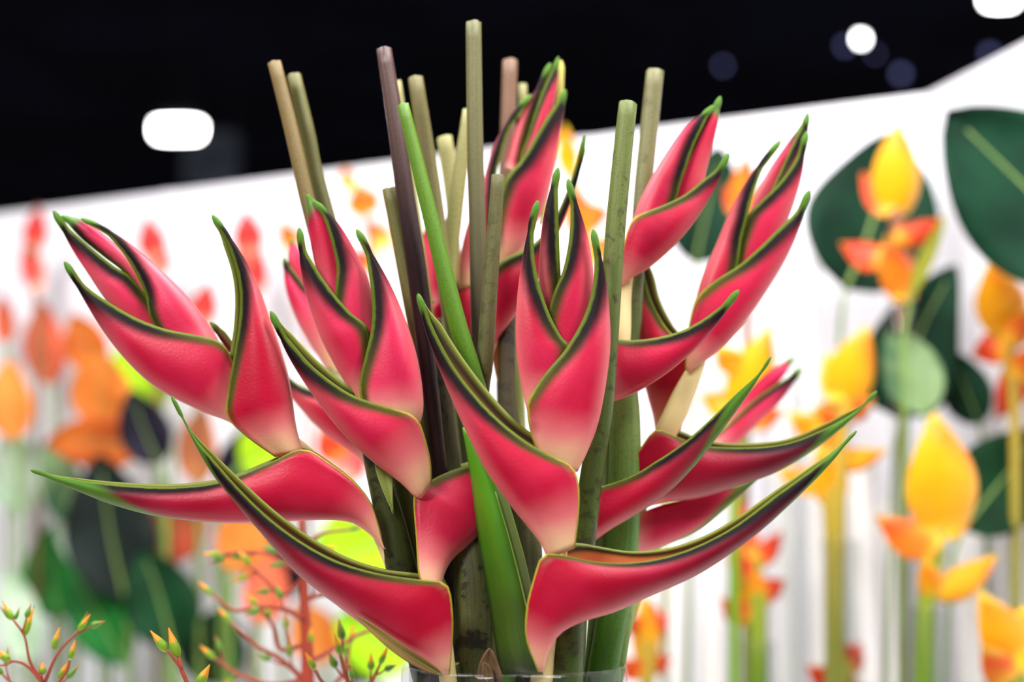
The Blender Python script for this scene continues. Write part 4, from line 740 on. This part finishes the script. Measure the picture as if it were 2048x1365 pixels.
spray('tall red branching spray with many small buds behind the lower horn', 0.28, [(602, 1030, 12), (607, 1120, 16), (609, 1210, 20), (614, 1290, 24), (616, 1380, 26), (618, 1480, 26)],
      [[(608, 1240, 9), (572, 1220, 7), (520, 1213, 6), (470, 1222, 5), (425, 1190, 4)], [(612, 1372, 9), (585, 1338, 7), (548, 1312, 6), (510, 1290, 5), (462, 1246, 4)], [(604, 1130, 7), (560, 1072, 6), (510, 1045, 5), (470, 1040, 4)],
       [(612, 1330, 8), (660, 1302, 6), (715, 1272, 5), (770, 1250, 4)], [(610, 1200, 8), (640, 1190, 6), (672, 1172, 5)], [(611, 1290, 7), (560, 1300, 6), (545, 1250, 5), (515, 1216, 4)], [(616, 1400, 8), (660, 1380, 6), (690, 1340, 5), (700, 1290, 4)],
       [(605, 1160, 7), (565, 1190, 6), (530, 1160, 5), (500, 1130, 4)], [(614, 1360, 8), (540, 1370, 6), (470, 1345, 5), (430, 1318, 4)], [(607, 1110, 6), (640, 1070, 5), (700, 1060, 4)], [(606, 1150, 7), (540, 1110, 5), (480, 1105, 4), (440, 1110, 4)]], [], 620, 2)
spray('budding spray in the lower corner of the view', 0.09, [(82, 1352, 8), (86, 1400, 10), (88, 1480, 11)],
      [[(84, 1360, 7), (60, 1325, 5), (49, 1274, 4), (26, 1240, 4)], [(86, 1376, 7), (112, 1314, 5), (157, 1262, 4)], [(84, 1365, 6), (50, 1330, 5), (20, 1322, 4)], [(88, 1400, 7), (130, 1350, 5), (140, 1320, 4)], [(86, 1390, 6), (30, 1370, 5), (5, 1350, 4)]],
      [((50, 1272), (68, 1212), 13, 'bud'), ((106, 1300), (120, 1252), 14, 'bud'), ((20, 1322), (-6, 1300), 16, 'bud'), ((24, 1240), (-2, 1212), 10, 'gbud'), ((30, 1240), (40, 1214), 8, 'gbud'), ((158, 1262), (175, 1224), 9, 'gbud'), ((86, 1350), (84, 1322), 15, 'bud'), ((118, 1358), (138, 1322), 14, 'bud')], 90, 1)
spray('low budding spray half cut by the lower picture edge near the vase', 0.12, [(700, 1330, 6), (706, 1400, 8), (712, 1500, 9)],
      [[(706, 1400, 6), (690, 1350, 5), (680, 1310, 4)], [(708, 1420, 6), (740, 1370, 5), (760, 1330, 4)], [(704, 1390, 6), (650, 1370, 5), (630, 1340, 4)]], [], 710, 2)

■ ■ ■ ■

# [REQUIREMENT]
Every line of the data above should be quoted exactly. Omit the pictures.

# [ANSWER TO THE PROBLEM]
The Blender Python script for this scene continues. Write part 4, from line 740 on. This part finishes the script. Measure the picture as if it were 2048x1365 pixels.
spray('tall red branching spray with many small buds behind the lower horn', 0.28, [(602, 1030, 12), (607, 1120, 16), (609, 1210, 20), (614, 1290, 24), (616, 1380, 26), (618, 1480, 26)],
      [[(608, 1240, 9), (572, 1220, 7), (520, 1213, 6), (470, 1222, 5), (425, 1190, 4)], [(612, 1372, 9), (585, 1338, 7), (548, 1312, 6), (510, 1290, 5), (462, 1246, 4)], [(604, 1130, 7), (560, 1072, 6), (510, 1045, 5), (470, 1040, 4)],
       [(612, 1330, 8), (660, 1302, 6), (715, 1272, 5), (770, 1250, 4)], [(610, 1200, 8), (640, 1190, 6), (672, 1172, 5)], [(611, 1290, 7), (560, 1300, 6), (545, 1250, 5), (515, 1216, 4)], [(616, 1400, 8), (660, 1380, 6), (690, 1340, 5), (700, 1290, 4)],
       [(605, 1160, 7), (565, 1190, 6), (530, 1160, 5), (500, 1130, 4)], [(614, 1360, 8), (540, 1370, 6), (470, 1345, 5), (430, 1318, 4)], [(607, 1110, 6), (640, 1070, 5), (700, 1060, 4)], [(606, 1150, 7), (540, 1110, 5), (480, 1105, 4), (440, 1110, 4)]], [], 620, 2)
spray('budding spray in the lower corner of the view', 0.09, [(82, 1352, 8), (86, 1400, 10), (88, 1480, 11)],
      [[(84, 1360, 7), (60, 1325, 5), (49, 1274, 4), (26, 1240, 4)], [(86, 1376, 7), (112, 1314, 5), (157, 1262, 4)], [(84, 1365, 6), (50, 1330, 5), (20, 1322, 4)], [(88, 1400, 7), (130, 1350, 5), (140, 1320, 4)], [(86, 1390, 6), (30, 1370, 5), (5, 1350, 4)]],
      [((50, 1272), (68, 1212), 13, 'bud'), ((106, 1300), (120, 1252), 14, 'bud'), ((20, 1322), (-6, 1300), 16, 'bud'), ((24, 1240), (-2, 1212), 10, 'gbud'), ((30, 1240), (40, 1214), 8, 'gbud'), ((158, 1262), (175, 1224), 9, 'gbud'), ((86, 1350), (84, 1322), 15, 'bud'), ((118, 1358), (138, 1322), 14, 'bud')], 90, 1)
spray('low budding spray half cut by the lower picture edge near the vase', 0.12, [(700, 1330, 6), (706, 1400, 8), (712, 1500, 9)],
      [[(706, 1400, 6), (690, 1350, 5), (680, 1310, 4)], [(708, 1420, 6), (740, 1370, 5), (760, 1330, 4)], [(704, 1390, 6), (650, 1370, 5), (630, 1340, 4)]], [], 710, 2)